A Maine Republican who voted to impeach Richard Nixon as a freshman House representative in 1974 said Thursday that trying to obtain damaging information on a political opponent from a foreign government while withholding military aid, as President Donald Trump is accused of doing, would be an impeachable offense.
William Cohen was one of seven Republicans on the House Judiciary Committee who voted to impeach Nixon while serving his first term after the Watergate scandal came before the committee in 1974.
On Thursday, as a whistleblower complaint circulated alleging Trump abused the power of his office to “solicit interference from a foreign country” in next year’s presidential election, Cohen said in an email to the Bangor Daily News that while more evidence is to come, “I believe the effort to obtain damaging information from a foreign government on a potential presidential candidate and contemporaneously withholding needed military equipment would constitute an impeachable offense.
“Obviously, others may disagree and all should have the chance to publicly express their personal views on this serious subject,” he wrote.

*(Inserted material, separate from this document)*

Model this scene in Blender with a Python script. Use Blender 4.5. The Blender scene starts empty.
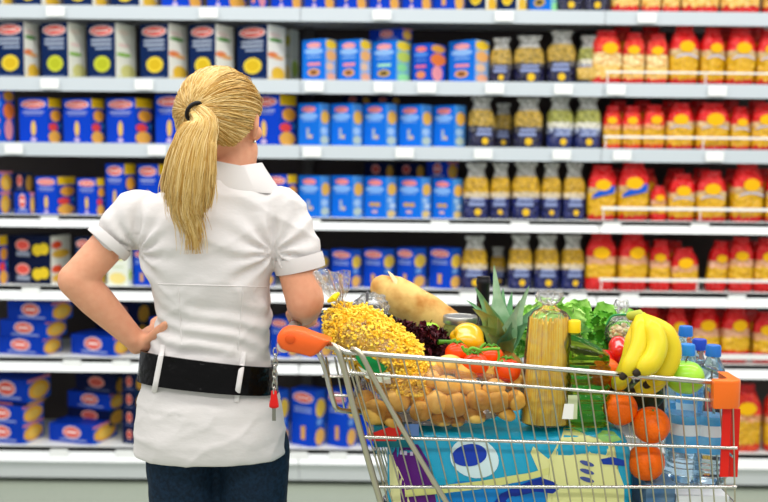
import bpy, bmesh, math, random
from mathutils import Vector, Matrix, noise
R = math.radians
PI = math.pi
random.seed(7)
C = bpy.context.scene.collection

# ------------------------------------------------------------------ camera, light, exposure
F, TILT, ROLL = 994.0, math.atan(91 / 994.0), R(0.62)
EYE = Vector((0, 0, 1.48))
_f = Vector((0, math.cos(TILT), -math.sin(TILT)))
_u = Vector((0, math.sin(TILT), math.cos(TILT)))
_r = Vector((1, 0, 0))
RX = _r * math.cos(ROLL) + _u * math.sin(ROLL)
UX = -_r * math.sin(ROLL) + _u * math.cos(ROLL)
cam_d = bpy.data.cameras.new('camera')
cam = bpy.data.objects.new('camera', cam_d)
C.objects.link(cam)
m3 = Matrix((RX, UX, -_f)).transposed()
cam.matrix_world = Matrix.Translation(EYE) @ m3.to_4x4()
cam_d.sensor_width = 36
cam_d.lens = F * 36 / 768
cam_d.dof.use_dof = True
cam_d.dof.focus_distance = 1.98
cam_d.dof.aperture_fstop = 2.9
cam_d.clip_start = 0.05
sc = bpy.context.scene
sc.camera = cam
world = bpy.data.worlds.new('world')
sc.world = world
world.use_nodes = True
world.node_tree.nodes['Background'].inputs[0].default_value = (0.96, 0.98, 1.0, 1)
world.node_tree.nodes['Background'].inputs[1].default_value = 0.60
def area(name, loc, sx, sy, power, rot=(0, 0, 0), col=(1, 0.98, 0.95)):
    l = bpy.data.lights.new(name, 'AREA'); l.shape = 'RECTANGLE'; l.size = sx; l.size_y = sy
    l.energy = power; l.color = col
    o = bpy.data.objects.new(name, l); C.objects.link(o); o.location = loc; o.rotation_euler = rot
area('ceiling_lamp_row', (0, 3.0, 3.4), 7.0, 0.35, 105)
area('ceiling_lamp_row', (0, 1.3, 3.4), 7.0, 0.35, 85)
area('ceiling_lamp_row', (0, -0.8, 3.4), 7.0, 0.35, 105)
sc.view_settings.view_transform = 'Standard'
sc.view_settings.look = 'None'
sc.view_settings.gamma = 1
sc.view_settings.exposure = -0.02
sc.view_settings.use_curve_mapping = False

def P(px, py, Y):
    d = _f * F + RX * (px - 384) + UX * (251 - py)
    return EYE + d * (Y / d.y)

# ------------------------------------------------------------------ materials
def lin(h):
    h = h.lstrip('#')
    c = [int(h[i:i + 2], 16) / 255 for i in (0, 2, 4)]
    return tuple((x / 12.92 if x <= .04045 else ((x + .055) / 1.055) ** 2.4) for x in c) + (1,)
_mc = {}
def M(hexc, rough=0.5, metal=0.0, **k):
    key = (hexc, rough, metal, tuple(sorted(k.items())))
    if key in _mc: return _mc[key]
    m = bpy.data.materials.new('paint_' + hexc.strip('#')); m.use_nodes = True
    nt = m.node_tree; b = nt.nodes['Principled BSDF']
    col = lin(hexc)
    b.inputs['Base Color'].default_value = col
    b.inputs['Roughness'].default_value = rough
    b.inputs['Metallic'].default_value = metal
    if not metal and rough >= .3: b.inputs['Specular IOR Level'].default_value = 0.22
    if 'trans' in k:
        b.inputs['Transmission Weight'].default_value = k['trans']; b.inputs['IOR'].default_value = k.get('ior', 1.4)
    if 'alpha' in k: b.inputs['Alpha'].default_value = k['alpha']
    if 'spec' in k: b.inputs['Specular IOR Level'].default_value = k['spec']
    if 'coat' in k: b.inputs['Coat Weight'].default_value = k['coat']; b.inputs['Coat Roughness'].default_value = 0.08
    if 'sss' in k:
        b.inputs['Subsurface Weight'].default_value = k['sss']; b.inputs['Subsurface Radius'].default_value = (0.012, 0.005, 0.003)
        b.inputs['Subsurface Scale'].default_value = 1.0
    if 'sheen' in k: b.inputs['Sheen Weight'].default_value = k['sheen']
    if 'nscale' in k or 'col2' in k:
        tc = nt.nodes.new('ShaderNodeTexCoord')
        mp = nt.nodes.new('ShaderNodeMapping'); nt.links.new(tc.outputs['Object'], mp.inputs[0])
        mp.inputs['Scale'].default_value = k.get('stretch', (1, 1, 1))
        if k.get('vor'):
            n = nt.nodes.new('ShaderNodeTexVoronoi'); n.feature = 'F1'; n.inputs['Scale'].default_value = k.get('nscale', 20)
            out = n.outputs['Distance']
        else:
            n = nt.nodes.new('ShaderNodeTexNoise'); n.inputs['Scale'].default_value = k.get('nscale', 20)
            n.inputs['Detail'].default_value = k.get('detail', 4)
            out = n.outputs['Fac']
        nt.links.new(mp.outputs[0], n.inputs['Vector'])
        if 'col2' in k:
            cr = nt.nodes.new('ShaderNodeValToRGB')
            lo, hi = k.get('ramp', (0.35, 0.65))
            cr.color_ramp.elements[0].position = lo; cr.color_ramp.elements[0].color = col
            cr.color_ramp.elements[1].position = hi; cr.color_ramp.elements[1].color = lin(k['col2'])
            nt.links.new(out, cr.inputs[0]); nt.links.new(cr.outputs[0], b.inputs['Base Color'])
        if 'bump' in k:
            bp = nt.nodes.new('ShaderNodeBump'); bp.inputs['Strength'].default_value = k['bump']
            bp.inputs['Distance'].default_value = k.get('bdist', 0.004)
            nt.links.new(out, bp.inputs['Height']); nt.links.new(bp.outputs[0], b.inputs['Normal'])
    _mc[key] = m
    return m
def film(name, tint='#ffffff', body=0.02, bump=0.6, scale=35, rough=0.12, haze='#f2f2ee'):
    """thin clear plastic: mostly see-through, milky where it creases, glossy highlights"""
    m = bpy.data.materials.new(name); m.use_nodes = True
    nt = m.node_tree; nt.nodes.clear()
    out = nt.nodes.new('ShaderNodeOutputMaterial')
    tr = nt.nodes.new('ShaderNodeBsdfTransparent'); tr.inputs[0].default_value = lin(tint)
    gl = nt.nodes.new('ShaderNodeBsdfGlossy'); gl.inputs['Roughness'].default_value = rough
    df = nt.nodes.new('ShaderNodeBsdfDiffuse'); df.inputs[0].default_value = lin(haze)
    fr = nt.nodes.new('ShaderNodeFresnel'); fr.inputs[0].default_value = 1.38
    tc = nt.nodes.new('ShaderNodeTexCoord')
    n = nt.nodes.new('ShaderNodeTexNoise'); n.inputs['Scale'].default_value = scale; n.inputs['Detail'].default_value = 3; n.inputs['Distortion'].default_value = 1.2
    nt.links.new(tc.outputs['Object'], n.inputs['Vector'])
    bp = nt.nodes.new('ShaderNodeBump'); bp.inputs['Strength'].default_value = bump; bp.inputs['Distance'].default_value = 0.01
    nt.links.new(n.outputs['Fac'], bp.inputs['Height'])
    for s in (gl, fr): nt.links.new(bp.outputs[0], s.inputs['Normal'])
    mr = nt.nodes.new('ShaderNodeMapRange'); mr.inputs[1].default_value = .5; mr.inputs[2].default_value = .75
    mr.inputs[3].default_value = body; mr.inputs[4].default_value = min(1, body * 3 + .05)
    nt.links.new(n.outputs['Fac'], mr.inputs[0])
    a = nt.nodes.new('ShaderNodeMixShader'); nt.links.new(mr.outputs[0], a.inputs[0]); nt.links.new(tr.outputs[0], a.inputs[1]); nt.links.new(df.outputs[0], a.inputs[2])
    b = nt.nodes.new('ShaderNodeMixShader'); nt.links.new(fr.outputs[0], b.inputs[0]); nt.links.new(a.outputs[0], b.inputs[1]); nt.links.new(gl.outputs[0], b.inputs[2])
    nt.links.new(b.outputs[0], out.inputs[0])
    return m
FILM = film('clear_film')
FILM_NECK = film('clear_film_gathered', body=0.12, bump=1.0, scale=60)
FILM_BAG = film('clear_film_crumpled', body=0.30, bump=1.0, scale=60)
CHROME = M('#c9c6bd', 0.22, 1.0)
BRASSY = M('#c4bda6', 0.3, 1.0)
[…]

The comment comes two days after U.S. House Speaker Nancy Polosi announced a formal impeachment inquiry. The Senate voted unanimously Tuesday for the whistleblower complaint to be released to congressional intelligence committees. A declassified version of the complaint was released Thursday, and Joseph Maguire, the acting director of National Intelligence, was testifying before members of Congress after initially refusing to release the complaint. A memo of Trump’s call to Ukraine President Volodymyr Zelensky was also released Wednesday.
Cohen is one of Maine’s most prominent politicians, having served as a U.S. House representative from 1973 to 1979, then as a U.S. senator from 1979 to 1997, when current Sen. Susan Collins — who used to intern for Cohen — took his place. He then served as the U.S. secretary of defense under former President Bill Clinton, a Democrat, from 1997 until 2001. Cohen now runs The Cohen Group, an international consulting and lobbying firm.
Maine politicians have had significant involvement in the three times Congress has started the impeachment process, but the Nixon impeachment effort was an early hurdle in Cohen’s political career. He faced political pressure from his party and from Nixon himself.
He recalled on C-SPAN in 2014 a meeting with Nixon and fellow Republicans before the committee vote in which the president told members of his party that he “may be a son of a bitch, but I’m your son of a bitch.”
Cohen said then that he was “preparing to lose” his seat over the vote based on the amount of hate mail his office received.
This is not the first time Cohen has weighed in on Trump. He told The New York Times earlier this year that he believed Republicans were wrong in backing Trump’s refusal to cooperate with Congress and trying to shut down efforts to investigate whether the president obstructed justice.
“I am surprised there aren’t more defenders of the Constitution,” he told the Times in May. “They are there to be a check on abuse of power. If they are willing to submit that to the executive, then they have no business being in office.”